ABBO News

Regulatory Conditions on Novo Holdings' 5 Billion Catalent Deal Fulfilled Companies Say

Regulatory Conditions on Novo Holdings’ $16.5 Billion Catalent Deal Fulfilled, Companies Say

All regulatory closing conditions related to Novo Holdings’ $16.5 billion acquisition of U.S. contract drug maker Catalent (NYSE: CTLT) had been fulfilled, the companies said on Saturday, adding that the transaction is expected to be completed in the coming days.

In February, Novo Holdings agreed to buy Catalent to boost the output of the popular weight-loss drug Wegovy. According to the terms of the deal, Novo Holdings would sell three of Catalent’s factories, where injection pens are filled in sterile conditions, in Italy, Belgium, and the United States, to Novo Nordisk (NYSE: NVO) for $11 billion.

Novo Holdings is the controlling shareholder of Danish drugmaker Novo Nordisk, which makes the blockbuster GLP-1 injectable weight-loss drug Wegovy.

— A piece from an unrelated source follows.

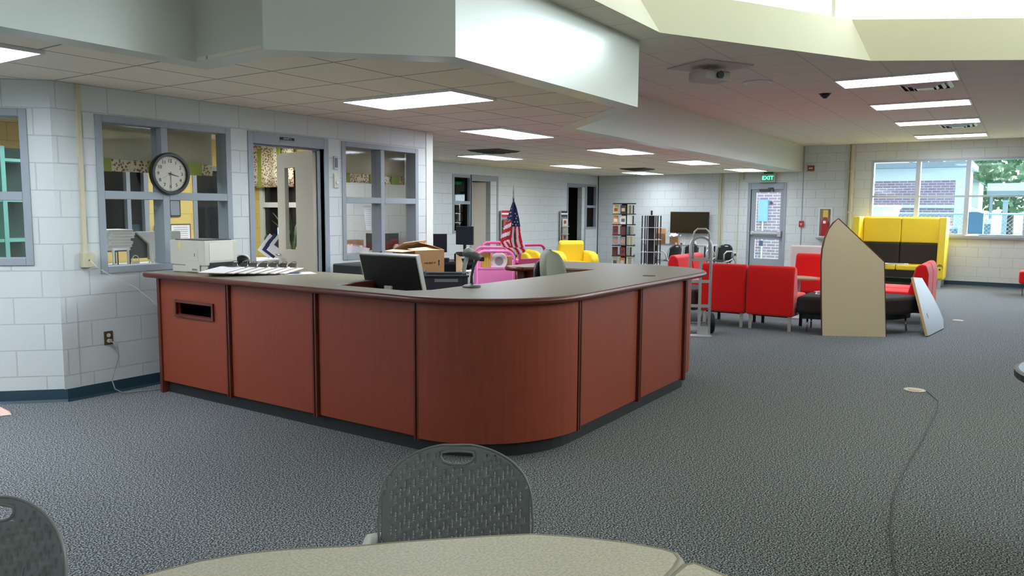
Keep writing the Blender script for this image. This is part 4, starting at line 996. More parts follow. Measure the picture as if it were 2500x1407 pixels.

Novo Nordisk said that the acquisition is expected to have a mid single-digit negative impact on the company’s operating profit growth for 2025, and that the company is not expecting to initiate a share buyback program in 2025.

The deal had received EU antitrust approval earlier in December, and the European Commission said in a statement, “The proposed merger would not raise competition concerns on any of the markets examined in the EEA (European Economic Area) or on any substantial part of it”.

In October, several U.S. consumer groups and two large labor unions had urged the U.S. Federal Trade Commission (FTC) to block the deal. U.S. Senator Elizabeth Warren had also called on the FTC to scrutinize the $16.5 billion deal.

In May, the FTC sought more information on Novo’s acquisition of Catalent (NYSE: CTLT). However, there has been no update from the FTC since then.